Wenig Zeit für Schach
Inzwischen hatte Hohler eine Familie gegründet und arbeitete als Mathematiklehrer an der Oltner Kantonsschule. Da verstarb seine erste Ehefrau im Alter von nur 33 Jahren. Hohler arbeitete und kümmerte sich um seine beiden Töchter, die damals noch Kleinkinder waren. Für Schach blieb da wenig Zeit übrig.
«Erst mit 46 Jahren habe ich beschlossen, wieder einzusteigen», erzählt Hohler. Mindestens ein Turnier pro Jahr nahm er sich vor. Doch der Zug sei da schon abgefahren gewesen. «Vorher konnte ich mit den Besten der Schweiz mithalten.» Erfahrung sei schon wichtig im Schach, hält Hohler fest. «Aber Jugend zählt mehr.» Junge würden schneller denken. «Und sie sind bereit, sich am Brett zu zerreissen.» Im Alter sei man geneigt, eher einfachere Züge zu machen und weniger Risiko einzugehen.
Erfolgreich war Hohler aber weiterhin. An der Senioren-Weltmeisterschaft 2002 im deutschen Naumburg platzierte er sich auf dem 24. Rang von 255 Teilnehmern. Insgesamt vier Silbermedaillen holte er mit dem Schweizer Seniorenteam an Europameisterschaften. «Einmal platzierten wir uns sogar vor den Russen», fügt Hohler an. Und an der Mannschafts-Weltmeisterschaft 2004 auf der Isle of Man in der irischen See erreichte er Bronze.
Seit seiner Pensionierung nimmt Hohler an fünf bis sechs Turnieren im Jahr teil. «In einem Turnier spielt man neun oder elf Partien, von denen jede einen Tag in Anspruch nimmt», erklärt er. Mit An- und Abreise sei er also jeweils gut zwei Wochen unterwegs. Nach den letzten Turnieren vor der Coronapandemie gefragt, steht Hohler auf, geht die Treppe hoch und kommt kurz darauf mit einem roten Ordner in der Hand zurück. Darin hat er alle seine Turnierbesuche seit 1987 aufgezeichnet. 2019 war er im März im Deutschen Bad Wörishofen, im April in Rhodos, Griechenland, im Sommer in Leukerbad, im September auf der kroatischen Insel Mali Losinj und im Oktober in Bukarest, Rumänien.
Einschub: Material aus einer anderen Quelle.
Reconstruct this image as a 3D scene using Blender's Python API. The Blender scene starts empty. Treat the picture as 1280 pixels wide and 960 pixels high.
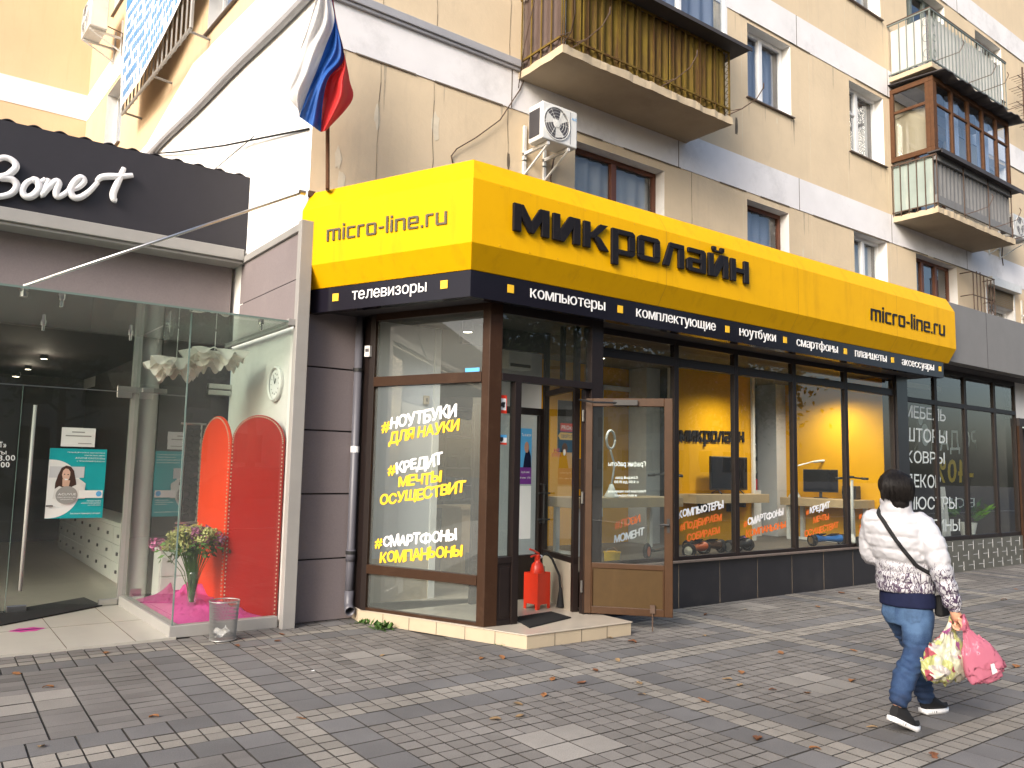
import bpy, bmesh, math, random
from mathutils import Vector, Matrix, noise as mnoise
random.seed(7)
SC = bpy.context.scene
COL = SC.collection
R = math.radians
# ------------------------------------------------------------------ camera
PIT, ROL, AZ, CAMH, FPX = R(6.0), R(1.16), R(53.3), 1.6, 1000.0
def _cam():
    cp, sp, cr, sr = math.cos(PIT), math.sin(PIT), math.cos(ROL), math.sin(ROL)
    fw = Vector((0, cp, sp)); rt = Vector((1, 0, 0)); up = Vector((0, -sp, cp))
    r2 = cr*rt + sr*up; u2 = -sr*rt + cr*up
    Z = Matrix(((math.sin(AZ), math.cos(AZ), 0), (-math.cos(AZ), math.sin(AZ), 0), (0, 0, 1)))
    return Z @ r2, Z @ u2, Z @ fw
RT, UP, FW = _cam()
CAM = Vector((0, 0, CAMH))
cd = bpy.data.cameras.new('camera'); cam = bpy.data.objects.new('camera', cd); COL.objects.link(cam)
cd.sensor_width = 36; cd.lens = 36*FPX/1280; cd.clip_start = .05; cd.clip_end = 600
cam.matrix_world = Matrix(((RT.x, UP.x, -FW.x, 0), (RT.y, UP.y, -FW.y, 0), (RT.z, UP.z, -FW.z, CAMH), (0, 0, 0, 1)))
SC.camera = cam
# ------------------------------------------------------------------ light
SUN_AZ, SUN_EL = R(203), R(29)          # direction the light comes from
w = bpy.data.worlds.new('World'); SC.world = w; w.use_nodes = True
nt = w.node_tree; bg = nt.nodes['Background']
sky = nt.nodes.new('ShaderNodeTexSky'); sky.sky_type = 'NISHITA'; sky.sun_disc = False
sky.sun_elevation = SUN_EL; sky.sun_rotation = R(90) - SUN_AZ; sky.air_density = 1.0; sky.dust_density = 4.0; sky.ozone_density = 1.0
nt.links.new(sky.outputs[0], bg.inputs[0]); bg.inputs[1].default_value = .145
sd = bpy.data.lights.new('sun', 'SUN'); sun = bpy.data.objects.new('sun', sd); COL.objects.link(sun)
sd.energy = 1.85; sd.angle = R(26); sd.color = (1, .97, .93)
sdir = Vector((math.cos(SUN_AZ)*math.cos(SUN_EL), math.sin(SUN_AZ)*math.cos(SUN_EL), math.sin(SUN_EL)))
sun.rotation_euler = sdir.to_track_quat('Z', 'Y').to_euler()
sun.location = (0, 0, 30)
SC.view_settings.view_transform = 'Standard'; SC.view_settings.look = 'None'
SC.view_settings.exposure = 1.0; SC.view_settings.gamma = 1
SC.view_settings.use_curve_mapping = False
SC.render.engine = 'CYCLES'
SC.cycles.use_denoising = True
SC.cycles.max_bounces = 10; SC.cycles.transparent_max_bounces = 24
SC.cycles.sample_clamp_indirect = 6
SC.cycles.caustics_reflective = False; SC.cycles.caustics_refractive = False
# ------------------------------------------------------------------ pixel -> place on a real plane
def ray(x, y): return FW + RT*((x-640)/FPX) - UP*((y-480)/FPX)
def atz(x, y, z=0.0):
    d = ray(x, y); return CAM + d*((z-CAMH)/d.z)
def aty(x, y, Y):
    d = ray(x, y); return CAM + d*(Y/d.y)
def atx(x, y, X):
    d = ray(x, y); return CAM + d*(X/d.x)
class Plane:
    """vertical plane: local x along u, y inward (away from the street), z up"""
    def __init__(s, o, u):
        s.o = Vector((o[0], o[1], 0)); s.u = Vector((u[0], u[1], 0)).normalized()
        s.n = Vector((0, 0, 1)).cross(s.u)
        s.M = Matrix(((s.u.x, s.n.x, 0, s.o.x), (s.u.y, s.n.y, 0, s.o.y), (0, 0, 1, 0), (0, 0, 0, 1)))
    def hit(s, px, py, w=0.0):
        d = ray(px, py); p = s.o + s.n*w
        return CAM + d*((p-CAM).dot(s.n)/d.dot(s.n))
    def uz(s, px, py, w=0.0):
        q = s.hit(px, py, w); return (q-s.o).dot(s.u), q.z
    def P(s, u, w, z): return s.o + s.u*u + s.n*w + Vector((0, 0, z))
ID = Matrix.Identity(4)
# ------------------------------------------------------------------ materials
def new_mat(name):
    m = bpy.data.materials.new(name); m.use_nodes = True
    n = m.node_tree.nodes; b = n['Principled BSDF']; return m, m.node_tree, b
def pmat(name, col, rough=.6, metal=0, var=.12, scale=3.0, bump=0.0, bscale=40.0, spec=.5, coat=0, dirt=None, streak=None, dscale=1.2, trans=0, sheen=0, lo=.52, hi=.75):
    """principled with fine + broad albedo variation; dirt=(colour, amount) blotches; streak = vertical stains"""
    m, t, b = new_mat(name); N, L = t.nodes, t.links
    geo = N.new('ShaderNodeNewGeometry')
    def noise(sc, det=6, vec=None, rg=.6):
        n = N.new('ShaderNodeTexNoise'); n.inputs['Scale'].default_value = sc; n.inputs['Detail'].default_value = det; n.inputs['Roughness'].default_value = rg
        L.new(vec or geo.outputs['Position'], n.inputs['Vector']); return n
    n1 = noise(scale)
    mr = N.new('ShaderNodeMapRange'); mr.inputs[1].default_value = .25; mr.inputs[2].default_value = .75
    mr.inputs[3].default_value = 1-var; mr.inputs[4].default_value = 1+var
    L.new(n1.outputs[0], mr.inputs[0])
    mx = N.new('ShaderNodeMix'); mx.data_type = 'RGBA'; mx.blend_type = 'MULTIPLY'; mx.inputs[0].default_value = 1
    mx.inputs[6].default_value = (*col, 1); L.new(mr.outputs[0], mx.inputs[7])
    out = mx.outputs[2]
    for k, dd in enumerate((dirt, streak)):
        if not dd: continue
        vec = None
        if k == 1:
            mp = N.new('ShaderNodeMapping'); mp.inputs['Scale'].default_value = (6, 6, .5); L.new(geo.outputs['Position'], mp.inputs[0]); vec = mp.outputs[0]
        nz = noise(dscale if k == 0 else 1.2, 9, vec, .72)
        r2 = N.new('ShaderNodeMapRange'); r2.inputs[1].default_value = lo; r2.inputs[2].default_value = hi; r2.inputs[3].default_value = 0; r2.inputs[4].default_value = dd[1]
        L.new(nz.outputs[0], r2.inputs[0])
        m2 = N.new('ShaderNodeMix'); m2.data_type = 'RGBA'; L.new(r2.outputs[0], m2.inputs[0]); L.new(out, m2.inputs[6]); m2.inputs[7].default_value = (*dd[0], 1)
        out = m2.outputs[2]
    L.new(out, b.inputs['Base Color'])
    b.inputs['Roughness'].default_value = rough; b.inputs['Metallic'].default_value = metal
    b.inputs['Specular IOR Level'].default_value = spec; b.inputs['Coat Weight'].default_value = coat
    b.inputs['Transmission Weight'].default_value = trans
    if sheen: b.inputs['Sheen Weight'].default_value = sheen
    if bump:
        nb = noise(bscale, 5); bp = N.new('ShaderNodeBump'); bp.inputs['Strength'].default_value = bump; bp.inputs['Distance'].default_value = .01
        L.new(nb.outputs[0], bp.inputs['Height']); L.new(bp.outputs[0], b.inputs['Normal'])
    return m
def glass_mat(name, tint=(.93, .96, .95), ior=1.5, rough=0.0, haze=None, gain=1.9):
    m = bpy.data.materials.new(name); m.use_nodes = True; t = m.node_tree; N, L = t.nodes, t.links
    N.remove(N['Principled BSDF']); o = N['Material Output']
    tr = N.new('ShaderNodeBsdfTransparent'); tr.inputs[0].default_value = (*tint, 1)
    gl = N.new('ShaderNodeBsdfGlossy'); gl.inputs['Roughness'].default_value = rough
    fr = N.new('ShaderNodeFresnel'); fr.inputs[0].default_value = ior
    geo = N.new('ShaderNodeNewGeometry'); nz = N.new('ShaderNodeTexNoise'); nz.inputs['Scale'].default_value = 1.3; nz.inputs['Detail'].default_value = 2
    L.new(geo.outputs['Position'], nz.inputs['Vector'])
    bp = N.new('ShaderNodeBump'); bp.inputs['Strength'].default_value = .05; bp.inputs['Distance'].default_value = .02
    L.new(nz.outputs[0], bp.inputs['Height']); L.new(bp.outputs[0], gl.inputs['Normal'])
    bf = N.new('ShaderNodeMath'); bf.operation = 'SUBTRACT'; bf.inputs[0].default_value = 1.0; L.new(geo.outputs['Backfacing'], bf.inputs[1])   # each pane reflects once, at its outer face
    fm_ = N.new('ShaderNodeMath'); fm_.operation = 'MULTIPLY'; L.new(fr.outputs[0], fm_.inputs[0]); L.new(bf.outputs[0], fm_.inputs[1])
    f2 = N.new('ShaderNodeMath'); f2.operation = 'MULTIPLY'; f2.inputs[1].default_value = gain; f2.use_clamp = True; L.new(fm_.outputs[0], f2.inputs[0])
    mx = N.new('ShaderNodeMixShader'); L.new(f2.outputs[0], mx.inputs[0]); L.new(tr.outputs[0], mx.inputs[1]); L.new(gl.outputs[0], mx.inputs[2])
    out = mx.outputs[0]
    if haze:  # pale diffuse veil, stands in for soft reflections on the pane
        df = N.new('ShaderNodeBsdfDiffuse'); df.inputs[0].default_value = (.62, .66, .63, 1)
        m2 = N.new('ShaderNodeMixShader'); m2.inputs[0].default_value = haze; L.new(out, m2.inputs[1]); L.new(df.outputs[0], m2.inputs[2]); out = m2.outputs[0]
    L.new(out, o.inputs[0]); return m
def translucent(name, col, amount=.5, transp=0.0, rough=.6):
    m = bpy.data.materials.new(name); m.use_nodes = True; t = m.node_tree; N, L = t.nodes, t.links
    b = N['Principled BSDF']; b.inputs['Base Color'].default_value = (*col, 1); b.inputs['Roughness'].default_value = rough
    tl = N.new('ShaderNodeBsdfTranslucent'); tl.inputs[0].default_value = (*col, 1)
    mx = N.new('ShaderNodeMixShader'); mx.inputs[0].default_value = amount; L.new(b.outputs[0], mx.inputs[1]); L.new(tl.outputs[0], mx.inputs[2]); out = mx.outputs[0]
    if transp:
        tr = N.new('ShaderNodeBsdfTransparent'); m2 = N.new('ShaderNodeMixShader'); m2.inputs[0].default_value = transp
        L.new(out, m2.inputs[1]); L.new(tr.outputs[0], m2.inputs[2]); out = m2.outputs[0]
    L.new(out, N['Material Output'].inputs[0]); return m
def emit(name, col, s):
    m, t, b = new_mat(name); b.inputs['Emission Color'].default_value = (*col, 1); b.inputs['Emission Strength'].default_value = s; b.inputs['Base Color'].default_value = (*col, 1); return m
M = {}
M['tan'] = pmat('tan plaster', (.64, .515, .352), .9, var=.07, scale=1.4, bump=.35, bscale=14, dirt=((.47, .38, .275), .45), streak=((.45, .36, .26), .4), dscale=.9, lo=.55, hi=.8)
M['peach'] = pmat('peach plaster', (.62, .46, .29), .9, var=.08, scale=.8, bump=.2, bscale=20, streak=((.52, .37, .22), .4))
M['band'] = pmat('lilac white paint', (.75, .735, .74), .85, var=.07, scale=1.5, bump=.3, bscale=12, dirt=((.36, .35, .35), .45), dscale=1.1)
M['endwhite'] = pmat('white paint', (.88, .87, .84), .85, var=.03, scale=1.5, bump=.15, bscale=20, dirt=((.66, .61, .52), .35), dscale=1.6, lo=.56, hi=.8)
M['crack'] = pmat('dark seam', (.14, .11, .08), .9, var=.3, scale=9)
M['seamlight'] = pmat('pale seam filler', (.66, .58, .44), .9, var=.15, scale=6)
M['reveal'] = pmat('white reveal', (.74, .73, .71), .85, var=.07, scale=3, dirt=((.45, .42, .38), .5), dscale=2)
M['coping'] = pmat('grey metal coping', (.34, .34, .36), .55, var=.1, scale=5)
M['purple'] = pmat('mauve cladding', (.20, .168, .170), .75, var=.08, scale=60, bump=.12, bscale=160, dirt=((.25, .215, .212), .45), dscale=1.5)
M['joint'] = pmat('joint black', (.02, .018, .02), .9)
M['greymetal'] = pmat('warm grey metal', (.30, .29, .275), .45, var=.05, scale=4, dirt=((.23, .215, .2), .4))
M['blackfascia'] = pmat('anthracite cladding', (.016, .014, .019), .55, var=.12, scale=6)
M['white_letter'] = pmat('white acrylic', (.72, .72, .74), .35)
M['yellow'] = pmat('yellow sign vinyl', (.72, .385, .002), .5, spec=.10, var=.035, scale=2.5, dirt=((.56, .27, .004), .28), streak=((.47, .24, .008), .5), dscale=2.2)
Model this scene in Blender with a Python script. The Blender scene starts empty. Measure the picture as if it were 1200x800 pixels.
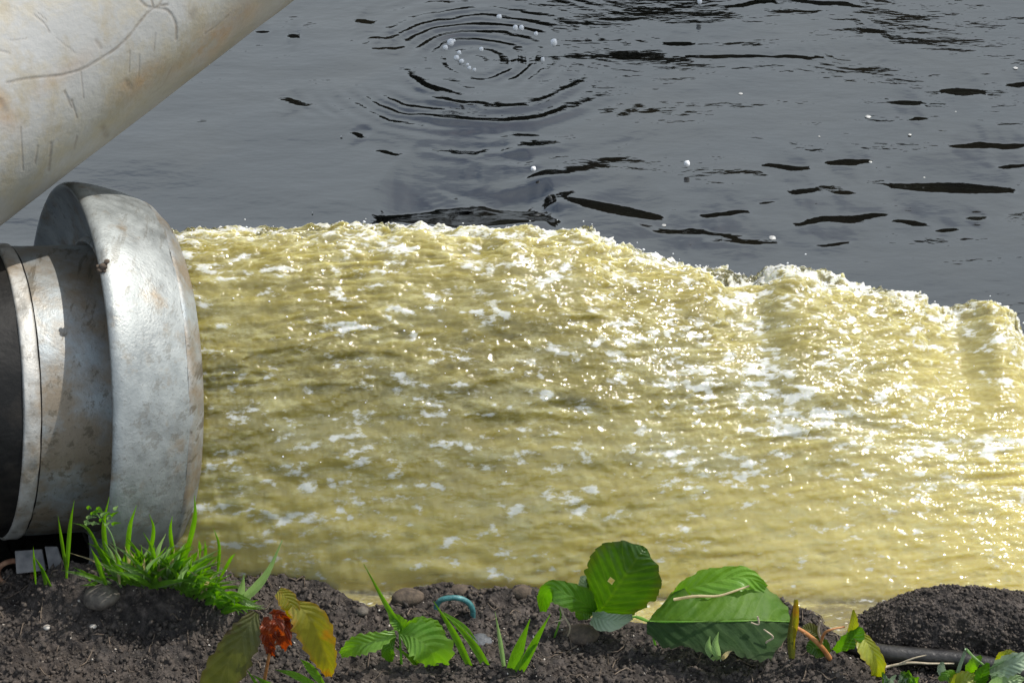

«Was ist Schach eigentlich?»
«Ich bin nicht der klassische Plauschspieler», stellt Hohler klar. Dann lehnt er sich im Sessel zurück, breitet die Arme aus und fragt rhetorisch: «Was ist Schach eigentlich?» Es sei eben mehr als ein Spiel. «Es ist auch ein Sport, für den ich trainiere.» Und als Schachspieler sei er auch Wissenschaftler, der nach Lösungen forsche. Dank dieser Forschung erkenne er in Schach Schönheit. «Sowie ich sie auch in Musik, in Bildern oder einer mathematischen Gleichung erkenne.» Schönheit sei aber subjektiv. «Und das ist eigentlich auch ganz gutso. Es müssen nicht alle das Gleiche machen.»